Starbucks’ sudden price hike on July 12th may be provoking a negative reaction with consumers, but it seems like it will barely impact them from being customers.
Even after trying to soften the blow by announcing an October-timed minimum 5% wage hike two days earlier, reaction was mostly harsh: both consumer and value perception metrics skidded, both near their lowest points of the year.
The wage hike didn’t seem to go over well either: consumer’ feelings about being proud to work at Starbucks took a significant drop as well.
Yet, purchase consideration, which measures potential sales revenue, has remained steady for Starbucks over the past two weeks. Specifically, for that period, 27% of consumers would consider buying from Starbucks the next time they want to go to a coffee, pizza or ice cream store.
Translated: in all likelihood, Starbucks is likely to extract the higher prices without alienating most consumers, despite the bumpy reaction to its two pieces of news from the week of July 11th.

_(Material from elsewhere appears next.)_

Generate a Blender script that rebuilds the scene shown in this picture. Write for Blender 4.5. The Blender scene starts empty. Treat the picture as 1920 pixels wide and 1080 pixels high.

YouGov BrandIndex measured Starbucks with four different metrics: Buzz score, which asks respondents: "If you've heard anything about the brand in the last two weeks, through advertising, news or word of mouth, was it positive or negative?"; Value ("Does it give good value for what you pay?"); Reputation ("Would you be proud or embarrassed to work for this brand?"); and Purchase Consideration (When you are in the market next to purchase items in this particular category, from which of the following brands would you consider purchasing?”).